Friday, September 24, 2010

Enjoying Git

OK, I admit it.  This is awesome.  I'm still getting used to committing to PostgreSQL with git rather than CVS, but it's sort of like the feeling of being let out of the dungeon.  Wow, sunlight, what am I supposed to do about that?

Actually, I've never really been into CVS bashing; it's an OK system for what it does.  And compare to RCS, which I actually used once or twice a long time ago, it's positively phenomenal.  But git, despite its imperfections, is just a lot better.

There are two major things that caused problems for me when committing to CVS.  First, it was painfully slow.  Second, since I was doing all of my development work on git, that meant extracting the patch, applying it to CVS, making sure to CVS add/rm any new/deleted files, retyping (or copying) the commit message, and double-checking that I hadn't messed anything up while moving the patch around.

$ git commit
$ git show
$ git push

Nice!  I feel like someone gave me an easy button.


  1. I remember reading some time ago a post of yours discussing how you worked on the PostgreSQL source, and you wound up figuring that git was by far your most-used command; but then also reading a later post that the pg cvs-to-git conversion kept hitting snags and was not done. The confusion about how those two facts could be simultaneously true has now been resolved.
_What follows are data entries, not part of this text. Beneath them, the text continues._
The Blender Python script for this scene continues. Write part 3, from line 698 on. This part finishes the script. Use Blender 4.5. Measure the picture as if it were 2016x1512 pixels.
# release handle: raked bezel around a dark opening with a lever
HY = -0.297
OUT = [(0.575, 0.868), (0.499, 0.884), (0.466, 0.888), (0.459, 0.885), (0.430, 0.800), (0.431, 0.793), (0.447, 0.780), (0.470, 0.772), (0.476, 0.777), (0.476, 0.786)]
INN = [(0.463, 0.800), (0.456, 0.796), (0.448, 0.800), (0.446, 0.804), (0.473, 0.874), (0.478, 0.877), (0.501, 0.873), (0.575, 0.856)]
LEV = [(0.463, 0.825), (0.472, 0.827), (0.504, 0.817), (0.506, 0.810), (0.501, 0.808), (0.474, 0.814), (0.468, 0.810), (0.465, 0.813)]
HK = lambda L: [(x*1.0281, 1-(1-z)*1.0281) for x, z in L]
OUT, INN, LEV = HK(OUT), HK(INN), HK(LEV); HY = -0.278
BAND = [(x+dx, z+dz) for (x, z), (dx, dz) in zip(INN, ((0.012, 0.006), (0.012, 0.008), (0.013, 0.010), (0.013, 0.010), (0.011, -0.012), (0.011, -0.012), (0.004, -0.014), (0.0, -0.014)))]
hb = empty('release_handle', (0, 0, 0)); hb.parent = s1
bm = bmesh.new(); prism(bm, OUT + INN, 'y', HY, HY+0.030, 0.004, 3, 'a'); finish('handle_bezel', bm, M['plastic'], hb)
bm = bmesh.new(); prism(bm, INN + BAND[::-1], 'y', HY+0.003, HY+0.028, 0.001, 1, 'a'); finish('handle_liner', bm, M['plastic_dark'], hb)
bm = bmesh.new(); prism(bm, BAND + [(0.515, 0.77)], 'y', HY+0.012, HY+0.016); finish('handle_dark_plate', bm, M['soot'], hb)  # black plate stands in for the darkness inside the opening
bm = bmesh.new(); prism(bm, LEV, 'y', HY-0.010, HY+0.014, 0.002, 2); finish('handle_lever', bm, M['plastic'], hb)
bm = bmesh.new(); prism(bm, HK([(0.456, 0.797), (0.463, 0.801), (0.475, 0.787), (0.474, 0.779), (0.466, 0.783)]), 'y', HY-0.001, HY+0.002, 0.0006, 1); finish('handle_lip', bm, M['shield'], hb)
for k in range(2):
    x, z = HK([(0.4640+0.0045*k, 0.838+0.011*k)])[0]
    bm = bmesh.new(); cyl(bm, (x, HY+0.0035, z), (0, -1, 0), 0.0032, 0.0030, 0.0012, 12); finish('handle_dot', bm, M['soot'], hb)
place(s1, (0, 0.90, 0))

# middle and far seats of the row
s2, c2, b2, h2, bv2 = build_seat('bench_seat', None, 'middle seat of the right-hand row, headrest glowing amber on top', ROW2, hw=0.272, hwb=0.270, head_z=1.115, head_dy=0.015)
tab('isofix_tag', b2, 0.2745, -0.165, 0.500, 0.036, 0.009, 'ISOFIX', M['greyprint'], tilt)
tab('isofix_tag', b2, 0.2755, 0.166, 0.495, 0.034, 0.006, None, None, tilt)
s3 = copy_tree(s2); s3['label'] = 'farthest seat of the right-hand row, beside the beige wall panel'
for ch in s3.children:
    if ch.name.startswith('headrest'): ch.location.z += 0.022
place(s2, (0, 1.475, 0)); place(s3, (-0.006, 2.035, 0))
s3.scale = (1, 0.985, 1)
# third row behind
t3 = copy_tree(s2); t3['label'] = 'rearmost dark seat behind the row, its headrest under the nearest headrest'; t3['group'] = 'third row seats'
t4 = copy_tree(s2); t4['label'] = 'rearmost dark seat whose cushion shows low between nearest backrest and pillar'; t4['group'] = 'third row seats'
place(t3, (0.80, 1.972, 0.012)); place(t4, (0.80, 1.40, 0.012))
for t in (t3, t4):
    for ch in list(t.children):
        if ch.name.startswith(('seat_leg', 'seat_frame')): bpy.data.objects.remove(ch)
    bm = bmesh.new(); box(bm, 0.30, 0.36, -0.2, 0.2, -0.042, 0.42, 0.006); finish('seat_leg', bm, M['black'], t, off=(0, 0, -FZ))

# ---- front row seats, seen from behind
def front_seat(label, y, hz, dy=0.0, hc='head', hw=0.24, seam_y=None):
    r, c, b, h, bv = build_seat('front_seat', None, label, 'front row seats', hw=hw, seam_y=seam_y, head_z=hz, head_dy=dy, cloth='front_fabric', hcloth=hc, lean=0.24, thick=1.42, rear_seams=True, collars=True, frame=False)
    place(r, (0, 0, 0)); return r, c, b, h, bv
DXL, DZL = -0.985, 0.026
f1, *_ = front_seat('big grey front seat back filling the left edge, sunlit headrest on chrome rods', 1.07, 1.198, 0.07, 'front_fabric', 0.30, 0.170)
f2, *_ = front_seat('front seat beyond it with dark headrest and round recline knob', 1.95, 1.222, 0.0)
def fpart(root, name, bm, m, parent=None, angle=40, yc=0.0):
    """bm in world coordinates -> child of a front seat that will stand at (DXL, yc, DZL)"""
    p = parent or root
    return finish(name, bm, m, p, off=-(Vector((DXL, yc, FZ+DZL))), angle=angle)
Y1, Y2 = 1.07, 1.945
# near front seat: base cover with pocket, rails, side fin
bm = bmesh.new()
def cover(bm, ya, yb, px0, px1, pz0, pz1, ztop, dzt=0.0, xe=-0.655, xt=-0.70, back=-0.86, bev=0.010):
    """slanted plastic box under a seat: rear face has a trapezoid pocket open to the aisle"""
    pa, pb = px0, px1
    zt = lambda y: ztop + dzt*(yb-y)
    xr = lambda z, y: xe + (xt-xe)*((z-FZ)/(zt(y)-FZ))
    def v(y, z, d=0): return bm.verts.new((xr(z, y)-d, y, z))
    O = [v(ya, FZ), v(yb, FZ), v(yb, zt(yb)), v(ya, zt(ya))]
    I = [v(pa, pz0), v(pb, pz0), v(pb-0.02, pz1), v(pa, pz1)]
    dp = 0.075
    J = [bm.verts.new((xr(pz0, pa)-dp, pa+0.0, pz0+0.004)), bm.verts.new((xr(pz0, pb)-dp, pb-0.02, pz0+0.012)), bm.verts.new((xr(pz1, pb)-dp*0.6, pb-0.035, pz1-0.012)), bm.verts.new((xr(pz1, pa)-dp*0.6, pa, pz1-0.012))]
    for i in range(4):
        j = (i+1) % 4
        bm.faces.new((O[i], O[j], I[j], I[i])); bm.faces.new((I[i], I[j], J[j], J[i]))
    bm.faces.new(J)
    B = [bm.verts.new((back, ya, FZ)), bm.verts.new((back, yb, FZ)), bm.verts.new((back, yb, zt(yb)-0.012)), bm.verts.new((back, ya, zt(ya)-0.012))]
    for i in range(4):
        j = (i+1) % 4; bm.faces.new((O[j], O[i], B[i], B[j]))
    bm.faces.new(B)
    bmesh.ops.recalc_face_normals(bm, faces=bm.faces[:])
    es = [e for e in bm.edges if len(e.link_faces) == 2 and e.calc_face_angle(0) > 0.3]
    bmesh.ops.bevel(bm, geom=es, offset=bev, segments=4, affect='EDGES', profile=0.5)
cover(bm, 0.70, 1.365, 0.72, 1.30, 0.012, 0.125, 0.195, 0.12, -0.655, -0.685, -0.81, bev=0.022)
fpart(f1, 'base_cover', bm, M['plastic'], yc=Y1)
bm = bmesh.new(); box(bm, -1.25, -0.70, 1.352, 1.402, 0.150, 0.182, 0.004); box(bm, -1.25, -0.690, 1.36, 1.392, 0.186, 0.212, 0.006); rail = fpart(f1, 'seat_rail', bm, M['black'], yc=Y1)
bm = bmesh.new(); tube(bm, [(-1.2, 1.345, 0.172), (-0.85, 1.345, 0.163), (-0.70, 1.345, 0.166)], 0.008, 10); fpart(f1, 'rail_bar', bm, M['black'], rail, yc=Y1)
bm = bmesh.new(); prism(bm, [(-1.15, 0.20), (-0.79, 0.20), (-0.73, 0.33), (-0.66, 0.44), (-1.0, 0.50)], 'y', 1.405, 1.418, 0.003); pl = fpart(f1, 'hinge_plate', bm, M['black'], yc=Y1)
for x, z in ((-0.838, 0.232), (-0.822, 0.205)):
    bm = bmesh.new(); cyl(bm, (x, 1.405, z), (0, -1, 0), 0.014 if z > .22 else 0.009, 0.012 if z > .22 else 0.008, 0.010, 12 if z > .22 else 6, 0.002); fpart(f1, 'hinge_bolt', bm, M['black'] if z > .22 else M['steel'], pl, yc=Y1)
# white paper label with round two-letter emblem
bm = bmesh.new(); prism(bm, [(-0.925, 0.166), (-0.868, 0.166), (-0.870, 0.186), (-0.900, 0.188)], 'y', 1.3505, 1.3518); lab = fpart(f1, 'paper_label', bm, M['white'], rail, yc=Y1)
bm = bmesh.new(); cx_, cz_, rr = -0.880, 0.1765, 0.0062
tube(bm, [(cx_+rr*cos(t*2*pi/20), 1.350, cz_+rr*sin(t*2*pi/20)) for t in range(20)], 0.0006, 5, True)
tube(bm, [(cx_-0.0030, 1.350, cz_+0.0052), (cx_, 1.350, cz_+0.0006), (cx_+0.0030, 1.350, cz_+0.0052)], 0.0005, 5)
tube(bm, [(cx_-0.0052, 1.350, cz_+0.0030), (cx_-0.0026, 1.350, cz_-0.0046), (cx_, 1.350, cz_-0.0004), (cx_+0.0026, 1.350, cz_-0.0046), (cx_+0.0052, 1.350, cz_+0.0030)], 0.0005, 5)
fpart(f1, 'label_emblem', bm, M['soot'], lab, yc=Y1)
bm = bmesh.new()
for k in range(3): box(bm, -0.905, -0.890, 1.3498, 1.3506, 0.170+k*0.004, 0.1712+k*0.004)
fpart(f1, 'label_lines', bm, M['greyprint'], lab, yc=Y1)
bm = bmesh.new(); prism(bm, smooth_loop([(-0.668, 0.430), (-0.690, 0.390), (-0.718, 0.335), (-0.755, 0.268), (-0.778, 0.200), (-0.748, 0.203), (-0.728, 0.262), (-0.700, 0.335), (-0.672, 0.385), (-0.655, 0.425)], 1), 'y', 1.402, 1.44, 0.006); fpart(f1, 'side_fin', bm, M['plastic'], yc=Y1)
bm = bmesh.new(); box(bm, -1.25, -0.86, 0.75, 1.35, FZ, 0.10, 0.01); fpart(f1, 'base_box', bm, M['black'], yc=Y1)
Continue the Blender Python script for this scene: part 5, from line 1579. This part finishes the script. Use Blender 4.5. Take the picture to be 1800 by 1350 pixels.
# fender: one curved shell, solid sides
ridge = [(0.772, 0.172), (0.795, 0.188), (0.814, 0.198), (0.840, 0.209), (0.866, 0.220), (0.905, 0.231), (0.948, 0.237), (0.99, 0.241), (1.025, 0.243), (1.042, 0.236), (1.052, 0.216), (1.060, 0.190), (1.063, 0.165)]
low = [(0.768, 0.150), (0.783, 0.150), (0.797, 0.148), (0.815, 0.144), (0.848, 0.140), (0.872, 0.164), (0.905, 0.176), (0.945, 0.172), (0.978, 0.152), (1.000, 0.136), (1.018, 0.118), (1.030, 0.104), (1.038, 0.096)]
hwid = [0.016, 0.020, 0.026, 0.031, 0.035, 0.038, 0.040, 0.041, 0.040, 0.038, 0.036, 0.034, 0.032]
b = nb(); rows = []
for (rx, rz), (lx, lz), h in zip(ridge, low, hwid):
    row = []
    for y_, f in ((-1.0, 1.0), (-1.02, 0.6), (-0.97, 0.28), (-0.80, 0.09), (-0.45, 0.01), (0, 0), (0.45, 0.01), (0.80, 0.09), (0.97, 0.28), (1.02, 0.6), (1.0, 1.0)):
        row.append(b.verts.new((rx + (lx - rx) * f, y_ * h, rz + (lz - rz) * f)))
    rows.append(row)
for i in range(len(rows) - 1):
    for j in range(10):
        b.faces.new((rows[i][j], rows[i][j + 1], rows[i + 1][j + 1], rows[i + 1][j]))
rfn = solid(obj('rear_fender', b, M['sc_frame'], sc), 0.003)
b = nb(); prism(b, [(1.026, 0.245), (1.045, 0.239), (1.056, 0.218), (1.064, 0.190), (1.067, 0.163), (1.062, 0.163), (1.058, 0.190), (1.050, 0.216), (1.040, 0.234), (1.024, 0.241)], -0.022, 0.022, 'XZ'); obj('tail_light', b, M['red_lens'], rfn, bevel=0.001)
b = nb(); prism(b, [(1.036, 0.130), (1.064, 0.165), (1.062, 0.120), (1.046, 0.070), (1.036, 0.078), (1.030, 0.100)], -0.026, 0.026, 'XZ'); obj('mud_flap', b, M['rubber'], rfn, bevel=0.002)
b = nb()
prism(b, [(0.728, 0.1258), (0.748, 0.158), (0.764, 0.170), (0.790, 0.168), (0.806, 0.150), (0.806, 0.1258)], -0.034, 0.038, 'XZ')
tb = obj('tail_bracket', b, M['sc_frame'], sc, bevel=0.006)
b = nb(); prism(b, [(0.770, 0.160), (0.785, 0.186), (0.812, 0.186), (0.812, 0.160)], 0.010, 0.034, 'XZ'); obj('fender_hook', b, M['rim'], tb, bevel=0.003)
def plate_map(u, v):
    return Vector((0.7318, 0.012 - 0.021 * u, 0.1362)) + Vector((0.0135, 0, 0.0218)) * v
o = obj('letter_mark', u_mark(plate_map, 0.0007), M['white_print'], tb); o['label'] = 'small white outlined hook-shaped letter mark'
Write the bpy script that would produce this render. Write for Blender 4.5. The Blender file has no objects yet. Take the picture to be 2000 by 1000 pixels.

    I've found git to be fairly useful, but mainly because it can be used to access the full history of a project, even without network access. The fact that branches are not simply code copies of the repo in a different directory is also awesome. Strangely, I needed to actually use these features before their coolness became apparent.

    I've only read positive thoughts on moving to git for the project source. Were there any arguments towards keeping CVS, or was it pretty much unanimous?

  2. I think by the end we were pretty much all in agreement. Some people held out longer than others, based on their relative degree of familiarity with/confidence in git.

  3. I know this isn't fair, but I was secretly hoping for Mercurial, given a somewhat lower learning curve.

    Most hackers seemed to say git of course, I suspect because a few were using it already :)

    Python is in mercurial so I've got more experience there.

    I actually like the more centralized development approach postgresql has adopted so far.

    Atomic commits was the biggest saving grace for me in the switch. It's very clearly more correct.